#### [Directions]
What are the lines from the one with "Reconstruct this image" through the one with "C = S.collection", inclusive? Output them exactly, and leave out the pictures.

=-=-=

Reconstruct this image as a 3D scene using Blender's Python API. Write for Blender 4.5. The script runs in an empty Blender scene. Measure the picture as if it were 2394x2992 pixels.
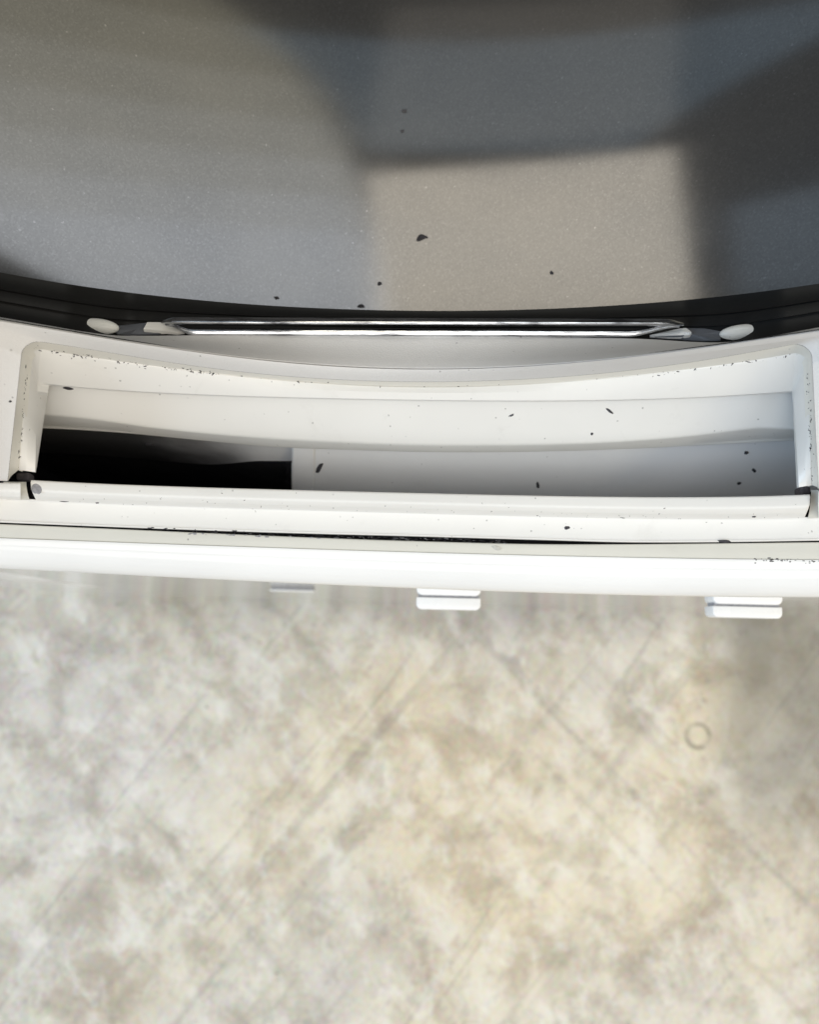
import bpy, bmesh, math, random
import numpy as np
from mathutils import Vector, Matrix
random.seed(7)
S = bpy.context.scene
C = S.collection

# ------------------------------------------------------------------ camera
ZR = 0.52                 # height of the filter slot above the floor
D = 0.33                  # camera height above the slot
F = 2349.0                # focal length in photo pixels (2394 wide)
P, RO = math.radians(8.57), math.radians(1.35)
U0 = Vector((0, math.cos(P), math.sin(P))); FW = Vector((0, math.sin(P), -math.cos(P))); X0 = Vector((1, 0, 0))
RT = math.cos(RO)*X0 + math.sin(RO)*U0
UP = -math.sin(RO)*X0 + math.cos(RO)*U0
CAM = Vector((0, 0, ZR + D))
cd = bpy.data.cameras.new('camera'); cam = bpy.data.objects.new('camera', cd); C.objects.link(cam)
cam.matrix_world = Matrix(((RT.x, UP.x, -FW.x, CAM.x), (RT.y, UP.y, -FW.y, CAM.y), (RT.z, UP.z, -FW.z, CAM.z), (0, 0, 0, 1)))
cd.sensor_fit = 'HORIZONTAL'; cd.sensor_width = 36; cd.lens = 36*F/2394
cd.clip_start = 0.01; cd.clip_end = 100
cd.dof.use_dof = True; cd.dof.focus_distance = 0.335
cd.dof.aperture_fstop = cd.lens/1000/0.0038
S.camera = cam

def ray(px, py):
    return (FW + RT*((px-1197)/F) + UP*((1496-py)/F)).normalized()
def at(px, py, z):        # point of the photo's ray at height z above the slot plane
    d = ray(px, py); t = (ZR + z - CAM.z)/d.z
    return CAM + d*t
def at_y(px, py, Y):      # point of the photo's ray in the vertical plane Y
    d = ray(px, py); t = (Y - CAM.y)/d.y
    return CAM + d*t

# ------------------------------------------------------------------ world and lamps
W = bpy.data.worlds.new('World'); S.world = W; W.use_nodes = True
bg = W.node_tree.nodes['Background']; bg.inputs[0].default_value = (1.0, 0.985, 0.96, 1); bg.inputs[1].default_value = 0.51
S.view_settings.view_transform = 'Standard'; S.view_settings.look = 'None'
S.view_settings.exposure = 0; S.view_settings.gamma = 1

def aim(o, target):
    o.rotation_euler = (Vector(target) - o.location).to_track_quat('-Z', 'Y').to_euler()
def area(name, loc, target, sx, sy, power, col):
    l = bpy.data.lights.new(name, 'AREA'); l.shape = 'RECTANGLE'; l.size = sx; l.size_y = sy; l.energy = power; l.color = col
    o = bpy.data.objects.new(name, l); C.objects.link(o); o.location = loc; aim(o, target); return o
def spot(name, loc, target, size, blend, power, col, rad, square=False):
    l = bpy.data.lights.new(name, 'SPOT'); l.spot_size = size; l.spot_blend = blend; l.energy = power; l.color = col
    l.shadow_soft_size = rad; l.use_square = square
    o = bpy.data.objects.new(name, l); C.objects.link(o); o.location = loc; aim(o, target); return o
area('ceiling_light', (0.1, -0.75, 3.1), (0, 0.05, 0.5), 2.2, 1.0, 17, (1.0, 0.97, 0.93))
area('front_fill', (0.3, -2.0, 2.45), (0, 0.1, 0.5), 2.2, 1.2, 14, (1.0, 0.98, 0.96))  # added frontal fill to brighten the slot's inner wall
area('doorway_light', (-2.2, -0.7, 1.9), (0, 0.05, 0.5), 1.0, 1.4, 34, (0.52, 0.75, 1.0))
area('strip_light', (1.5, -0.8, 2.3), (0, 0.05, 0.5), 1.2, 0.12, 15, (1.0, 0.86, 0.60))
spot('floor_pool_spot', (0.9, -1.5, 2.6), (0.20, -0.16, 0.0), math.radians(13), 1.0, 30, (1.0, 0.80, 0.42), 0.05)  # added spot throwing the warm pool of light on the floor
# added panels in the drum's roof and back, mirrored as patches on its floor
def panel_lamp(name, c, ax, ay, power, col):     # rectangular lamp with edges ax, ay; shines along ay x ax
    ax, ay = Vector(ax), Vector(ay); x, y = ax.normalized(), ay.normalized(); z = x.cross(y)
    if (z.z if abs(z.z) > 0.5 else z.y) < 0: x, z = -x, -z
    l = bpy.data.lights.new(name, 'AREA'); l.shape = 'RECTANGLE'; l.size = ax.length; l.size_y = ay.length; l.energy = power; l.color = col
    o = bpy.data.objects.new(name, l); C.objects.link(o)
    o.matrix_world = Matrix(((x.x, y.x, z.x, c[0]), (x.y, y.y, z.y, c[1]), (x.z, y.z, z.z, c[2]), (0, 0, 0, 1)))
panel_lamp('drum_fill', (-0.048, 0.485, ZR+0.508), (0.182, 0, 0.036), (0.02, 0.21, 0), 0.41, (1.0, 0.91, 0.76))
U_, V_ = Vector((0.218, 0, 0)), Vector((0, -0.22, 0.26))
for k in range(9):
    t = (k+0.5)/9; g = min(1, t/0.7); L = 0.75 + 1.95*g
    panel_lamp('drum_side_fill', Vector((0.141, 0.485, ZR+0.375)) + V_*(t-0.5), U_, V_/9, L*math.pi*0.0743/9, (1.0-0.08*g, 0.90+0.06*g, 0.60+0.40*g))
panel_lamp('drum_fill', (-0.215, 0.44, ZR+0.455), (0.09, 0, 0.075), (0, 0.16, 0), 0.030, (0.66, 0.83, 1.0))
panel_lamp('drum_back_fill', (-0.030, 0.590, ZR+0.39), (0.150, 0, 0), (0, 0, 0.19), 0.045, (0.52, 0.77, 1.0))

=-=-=

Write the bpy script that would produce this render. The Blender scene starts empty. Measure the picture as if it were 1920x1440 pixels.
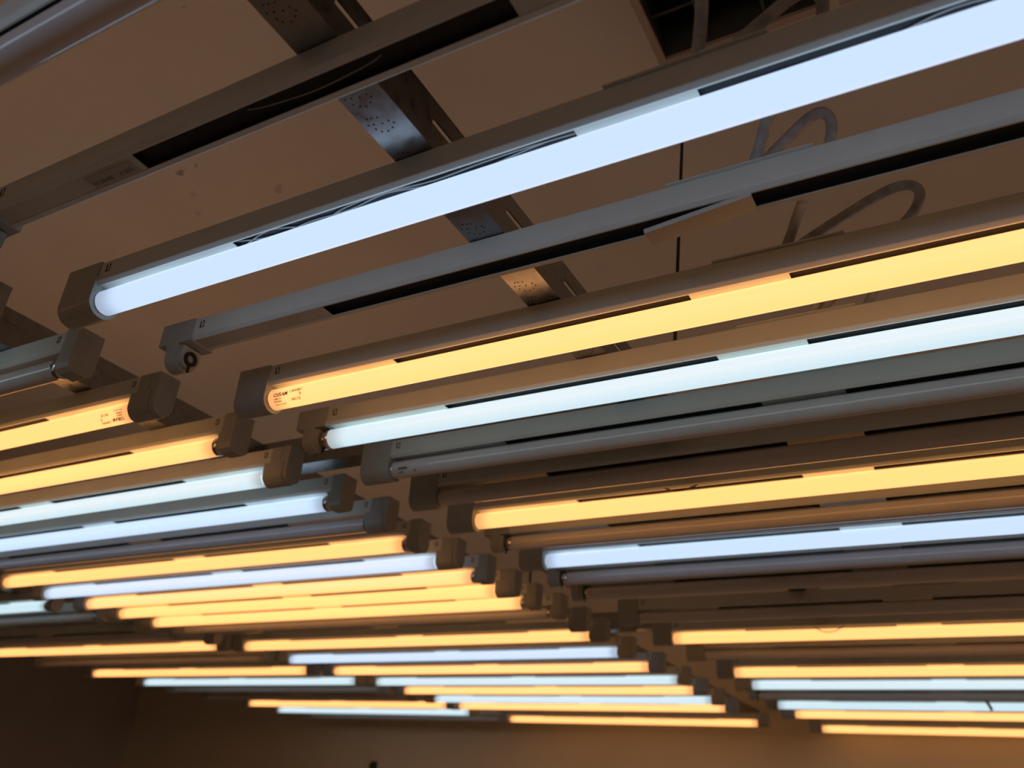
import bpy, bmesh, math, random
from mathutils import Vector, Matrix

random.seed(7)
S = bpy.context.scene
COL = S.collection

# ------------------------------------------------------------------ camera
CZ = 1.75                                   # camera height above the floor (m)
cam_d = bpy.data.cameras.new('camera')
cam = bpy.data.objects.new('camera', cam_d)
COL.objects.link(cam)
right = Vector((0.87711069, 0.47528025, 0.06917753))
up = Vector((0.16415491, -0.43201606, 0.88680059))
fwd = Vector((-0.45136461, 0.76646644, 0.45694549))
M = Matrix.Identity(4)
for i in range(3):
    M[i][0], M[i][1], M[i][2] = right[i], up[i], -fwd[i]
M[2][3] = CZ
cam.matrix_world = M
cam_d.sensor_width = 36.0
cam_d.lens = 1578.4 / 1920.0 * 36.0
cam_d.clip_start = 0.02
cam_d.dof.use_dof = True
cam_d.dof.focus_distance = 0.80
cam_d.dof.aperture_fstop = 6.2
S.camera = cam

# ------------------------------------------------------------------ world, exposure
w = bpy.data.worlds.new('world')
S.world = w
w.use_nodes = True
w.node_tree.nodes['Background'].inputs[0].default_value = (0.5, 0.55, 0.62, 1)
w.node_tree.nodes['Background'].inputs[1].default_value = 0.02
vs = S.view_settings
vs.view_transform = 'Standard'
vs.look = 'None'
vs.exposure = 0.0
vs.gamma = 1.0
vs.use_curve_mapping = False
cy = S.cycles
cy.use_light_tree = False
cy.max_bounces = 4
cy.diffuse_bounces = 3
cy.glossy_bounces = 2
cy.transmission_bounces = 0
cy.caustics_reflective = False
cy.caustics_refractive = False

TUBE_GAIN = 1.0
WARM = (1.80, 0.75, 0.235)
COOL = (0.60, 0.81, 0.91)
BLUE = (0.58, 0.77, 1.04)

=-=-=

#### [Response to this exercise]
Reconstruct this image as a 3D scene using Blender's Python API. Write for Blender 4.5. The script runs in an empty Blender scene. Measure the picture as if it were 2394x2992 pixels.
import bpy, bmesh, math, random
import numpy as np
from mathutils import Vector, Matrix
random.seed(7)
S = bpy.context.scene
C = S.collection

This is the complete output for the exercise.